Avis de Adam Craponne : "La femme de Bunny fait des bugs sous l’Occupation"
Bunny est le surnom du mari de Josée Laval, fille de Pierre Laval, d’où notre titre. Yves Poucher a eu accès à nombre de documents concernant celle dont il fait la narratrice de ce roman. En effet après la mort de Josée Laval en 1992 (et non vers 1986 comme semble le dire l’ouvrage, faute de précision), son mari René de Chambrun a permis à Yves Poucher d’accéder à tout ce qu’il possédait en rapport avec son épouse décédée. Ayant retrouvé ce qu’on peut appeler son journal intime (tenu dès le début des années 1930), l’historien a publié en 2002 "Pierre Laval vu par sa fille".
Ce récit pourrait s‘appeler "Papa a dit que" tant la narratrice nous parle de son père avec qui elle entretient une relation fusionnelle. Toutefois une part non négligeable est consacrée à ses rencontres mondaines. Arletty y tient une grande place et on peut même comprendre qu’il y avait plus que de l’amitié entre Josée et l’actrice principale d’"Hôtel du nord". Josée Laval aurait été également l’amante de Blanche van Cleef. Le lecteur non averti risque de passer à côté de certaines informations, ainsi la Jacqueline Patenôtre est la future sénatrice puis députée-maire radicale de Rambouillet. Par ailleurs, on aurait aimé savoir quel est le nom de jeune fille de cette Fernande, fille d’un armateur juif de Marseille qui est une des grandes amies de Josée évoquée pour la première fois page 29. Bien que cela soit un roman historique, une courte présentation dans une liste des personnages ici cités n’aurait pas été inutile.
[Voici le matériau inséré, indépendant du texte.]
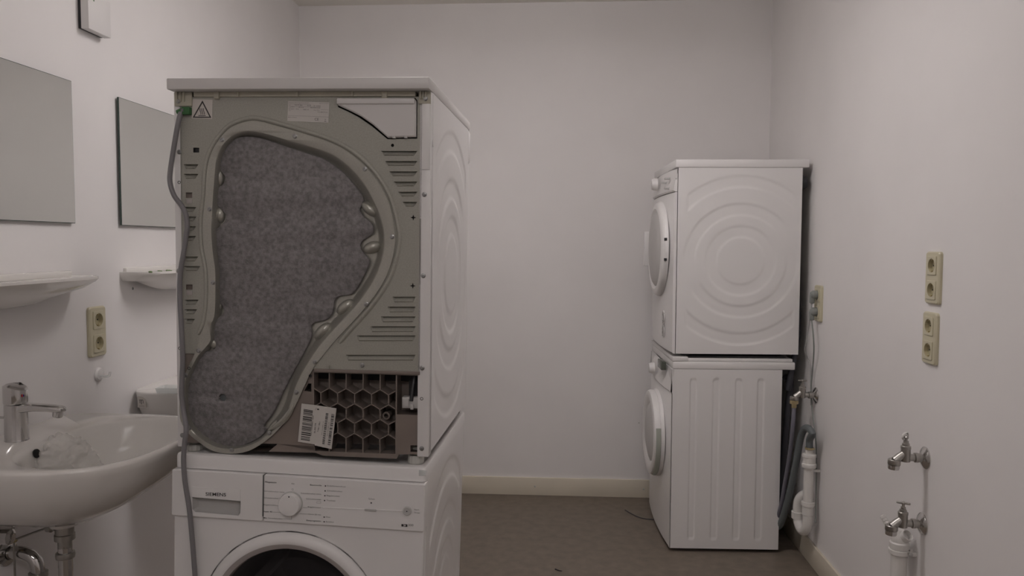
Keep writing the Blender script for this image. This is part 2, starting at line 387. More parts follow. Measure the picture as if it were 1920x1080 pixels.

Josée Laval, en se mariant le 31 août 1935, est devenue la comtesse de Chambrun. Elle est la petite-fille d’un aubergiste (par son père) et nièce d’un député socialiste de la Belle Époque et des années qui suivirent. Il semble qu’elle prenne plaisir à s’étourdir dans le milieu d’artistes, financiers, hommes d’état où elle a d’abord pris sa place comme fille de ministre puis de Président du conseil. Si Yves Pourcher est irréprochable dans les propos qu’il fait tenir à Josée Laval, par contre la quatrième de couverture l’est beaucoup moins, en présentant Laval comme un homme de gauche. C’est le cas jusqu’en 1926 mais plus du tout après. Des informations historiques surprennent telles celle de la page 41 où l’on fait dire à la narratrice que Jean Chiappe et le colonel de La Roque entrent en contact avec Pierre Laval après les émeutes du 6 février 1934.
En résumé voilà un roman historique qui permet de revisiter l’univers politique et mondain de la France depuis en gros 1930 jusqu’à la Libération de juin 1944, ce qui veut dire pour l’Occupation la présence de Josée lors de la visite de dignitaires nazis à Paris, comme celle que fit Goering fin 1941 (pages 114-115). La façon dont Josée, aux nombreuses connaissances israélites d’avant-guerre, perçoit les persécutions antisémites est bien entendue très attendue par le lecteur. En prolongement de la lecture de cet ouvrage, on lira "Lisette de Brinon, ma mère: une juive dans la tourmente de la Collaboration" par Bernard Ulmann. Josée Laval avait d’ailleurs un profond mépris pour la veulerie de Brinon vis-à-vis des Allemands et apparaît-il ici de la sympathie pour l’épouse israélite de ce dernier.